On n’est pas préparé à de telles rencontres

L’alignement scrupuleusement respecté des champs de betteraves exerce sur moi une fascination morbide. Leur méticuleuse exactitude à pousser là où on a posé leur graine restera un mystère du vivant. Des traces de pneumatiques rythment les rangées rectilignes. De longues lignes qu’on peut voir à perte de vue. Du tricotage de terre et de pierres. Des fibres de verdure croisant des trames de glaise. Un cache-nez qu’on enroule autour de l’horizon. L’œil alors s’y délave et devient transparent. Le cœur ralentit ses battements. Le corps aussi se fige. La plante des pieds s’enracine. Les mains dans les poches ne cherchent plus d’usage. La tête peut tourner parfois comme la terre ; avec la même impossible lenteur qui frise l’inconsistance.
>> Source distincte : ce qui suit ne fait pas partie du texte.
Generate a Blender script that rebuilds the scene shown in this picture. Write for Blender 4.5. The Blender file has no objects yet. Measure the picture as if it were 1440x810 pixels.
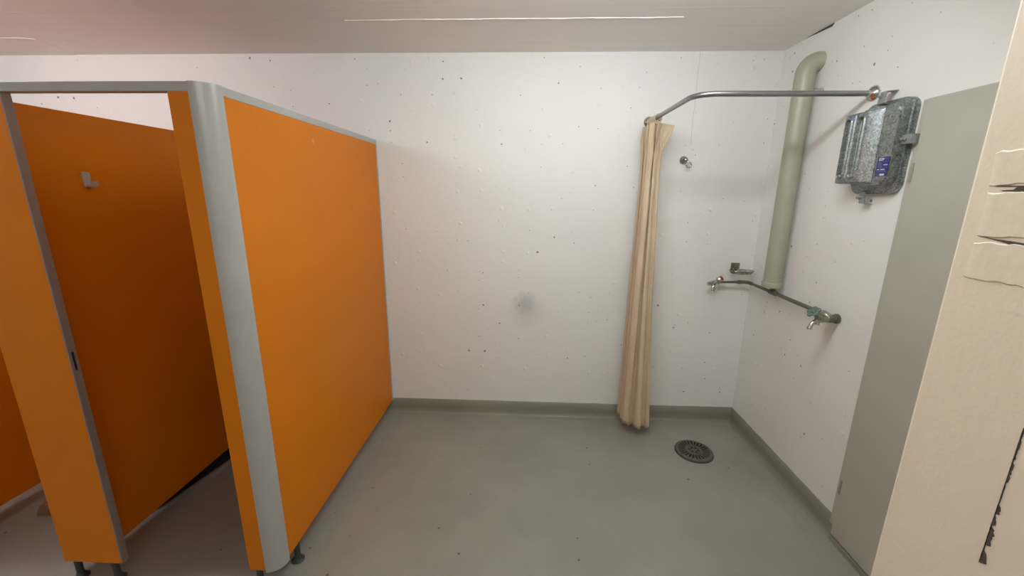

On n’est pas préparé à de telles rencontres. Il y a des jours qui ressemblent à la nuit, des nuits qui ne voient pas venir l’aube, des soirs de solitude, des siècles de sollicitude. Et tout ce temps défile et défie la trotteuse ; celle qui tournait en rond sous le cadran de verre de la montre que j’avais héritée de mon père, et que je croyais qu’il fallait remonter chaque jour afin que la vie continue à couler lentement.